Some films start out with some foreshadowing of the crackups to come by hinting at earlier crackups of other characters. “He must have suffered some kind of complete mental breakdown,” Stuart Ullman tells Jack of his predecessor Grady in The Shining during his initial interview. Likewise (sorry – one more non-horror example) Apocalypse Now begins with Martin Sheen being briefed – vaguely but hypnotically – about the crackup-of-all-crackups that Marlon Brando suffered out there in the bush. Later on in the film, Sheen himself will try his own hand at the panic mode and fly to pieces before our eyes as well.

Mental collapse in movies is often mirrored by the collapse of the physical surroundings. The sinking Orca in Jaws is basically a symbol of poor Roy Scheider’s battered, smoky, salt-water-filled psyche. The Abyss also features a scene in which mental collapse and physical implosion happen at the same time. Michael Biehn, drifting down into darkness in his broken one-man sub, is a perfect symbol of the single, solitary self, marooned in a world of cold and darkness. With each foot that he sinks down further, the closer he comes to losing it mentally as well. (Biehn is a master of the super-intense, roll-back-the-eyes, I-can’t-take-this-sh*t-one-more-second style freak-out) Then… pow! The black water rushes in. That guy’s REALLY lost it.

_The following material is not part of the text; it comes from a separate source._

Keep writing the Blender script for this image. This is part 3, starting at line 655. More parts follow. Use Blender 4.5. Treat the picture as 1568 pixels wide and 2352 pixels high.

Does panic have a positive side?

Definitely! As all horror – and a good deal of sci-fi — films are cinematic versions of the descent-into-hell/descent into madness scenario, we want our protagonists to not only be driven completely bats; we want to see them pull it all back together at the end.

Sometimes this desire gets satisfied, and sometimes it doesn’t. But either way, the panic point is one of the essential punctuation marks in the grammar of horror. The point when things just can’t get any worse, and the people up on the screen just can’t take another minute of how it is.